Enumerate and briefly discuss various accounting issues that Bijoux Corporation might face in this situation due to international standards.
It is well known that companies all over the world have become more and more internationally oriented during last few decades. They create fusion, make investment, conduct trade and co-operate over country borders. International Financial Reporting Standards (IFRS) is becoming the global language of business with over 40% of the world having moved to IFRS in the past few years. By 2018, it is expected that all companies in major markets will be using IFRS. The globalization creates an increased need for communication in the terms of language, awareness of culture differences and domestic customs. Moreover the financial communication such as accounting and financial results is just as important for business leaders and employees to master.

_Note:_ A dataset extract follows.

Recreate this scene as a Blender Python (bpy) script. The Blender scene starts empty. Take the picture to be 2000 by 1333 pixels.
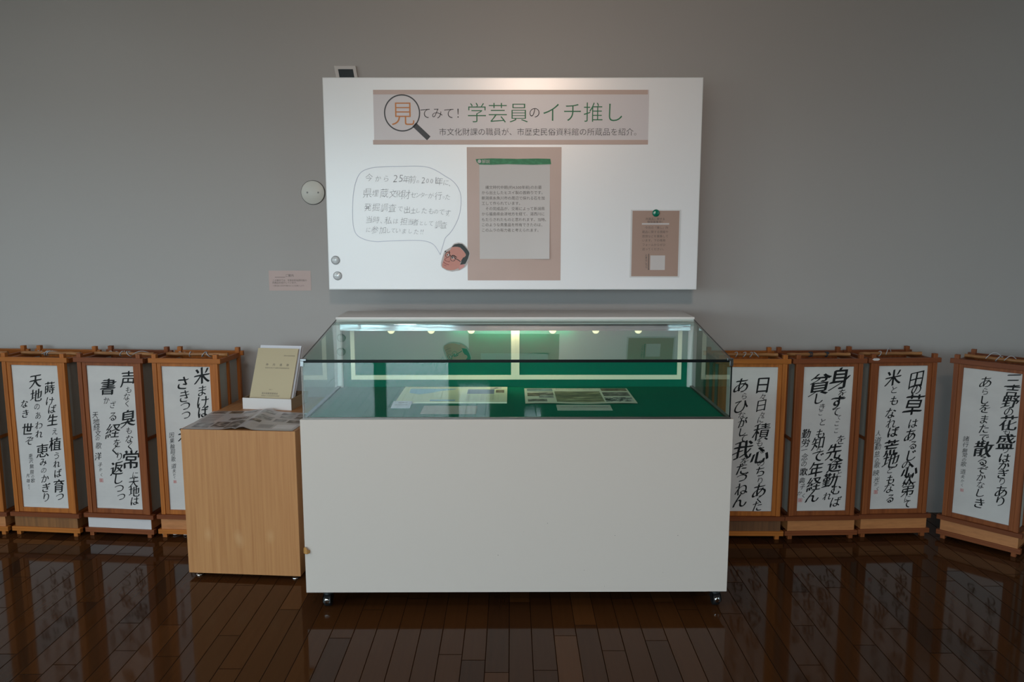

Therefore there are several challenges that will be faced on the way of IFRS convergence. These are:
1. Difference in GAAP and IFRS:
Adoption of IFRS means that the entire set of financial statements will be required to undergo a drastic change. The differences are wide and very deep routed. It would be a challenge to bring about awareness of IFRS and its impact among the users of financial statements.
2. Training and Education:
Lack of training facilities and academic courses on IFRS will also pose challenge in India. There is a need to impart education and training on IFRS and its application.
3. Legal Consideration:
Currently, the reporting requirements are governed by various regulators in India and their provisions override other laws. IFRS does not recognize such overriding laws. The regulatory and legal requirements in India will pose a challenge unless the same is been addressed by respective regulatory.
4. Taxation EFFECT :
IFRS convergence would affect most of the items in the financial statements and consequently the tax liabilities would also undergo a change. Thus the taxation laws should address the treatment of tax liabilities arising on convergence from Indian GAAP to IFRS.
5. Fair value Measurement:
IFRS uses fair value as a measurement base for valuing most of the items of financial statements. The use of fair value accounting can bring a lot of instability and prejudice to the financial statements. It also involves a lot of hard work in arriving at the fair value and valuation experts have to be used.
These are the issues Bijoux Corporation might face in this situation due to international standards.